Yes, there is quite a bit of nonsense in pre-1500 profiles, especially those from early GEDCOM imports before Wikitree tightened the rules, and those of us encountering such profiles often have to make quite a lot of corrections. (A few months ago I spent a considerable amount of time correcting family lines for early medieval members of my family, and removing fictitious links to an illegitimate Plantagenet.)
But I think it would be unrealistic to suggest that family links should be included only where there is no dispute or room for doubt. Even for some monarchs and many leading aristocrats there are some question marks about parents and children, but there is still often enough evidence to give a probable set of family links, some certain, some a bit less certain. This is just the nature of the surviving evidence.
The surviving records themselves may be inaccurate. For instance there are fanciful fabricated deeds designed to bolster claims to land. The information in English Inquisitions is frequently based on people's recollections and statements at the time, which may not always be accurate or honest.
I think all genealogists and historians who do work on the medieval period accept the limitations of the evidence, and the consequent uncertainties.

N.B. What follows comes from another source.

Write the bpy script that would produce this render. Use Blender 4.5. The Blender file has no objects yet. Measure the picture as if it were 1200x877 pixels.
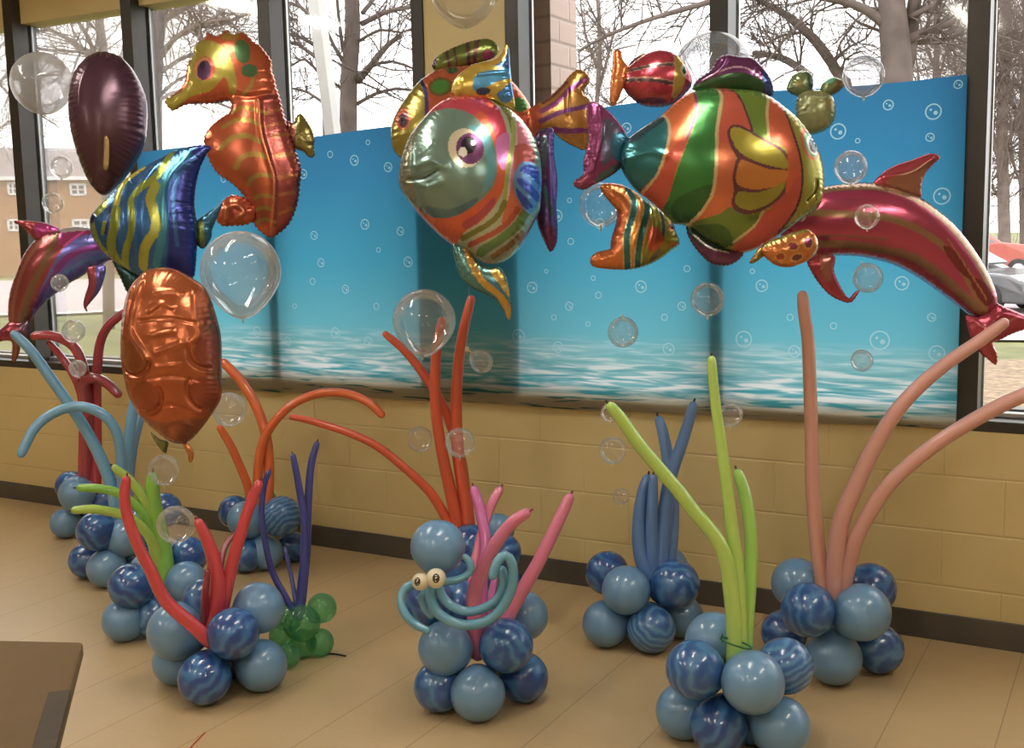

All we can do is seek to achieve the best we can with what is available, and be open to revising genealogies if new evidence comes along. The sort of proof one commonly finds for people of the last couple of centuries frequently just does not exist. Even the most authoritative genealogists - like Douglas Richardson - recognise that they may have come to some wrong conclusions and that their work will contain errors (as is explicitly acknowledged in the forewords to Richardson's books).
For post-1500 profiles too, evidence is not always 100% firm. As a simple example, only in the 1970s did a researcher disentangle two fairly prominent 16th-century members of the Nowell family whom almost all the experts had previously thought were one and the same person, but who were in fact contemporaneous cousins. And I have a large set of Ford ancestors who lived in the same part of Staffordshire in the 17th and 18th centuries and had a handful of first names, and for some of them it is hard to be absolutely certain which of them begat whom, and which of them burial records refer to.
The answer to all this is to give as much sourcing as possible; to use research notes etc to mention significant uncertainties; to make use of the Wikitree facility to attach a confidence level to a relationship; and, as I say, to be open to new evidence. Not to insist on a degree of certainty the pursuit of which is a chimera.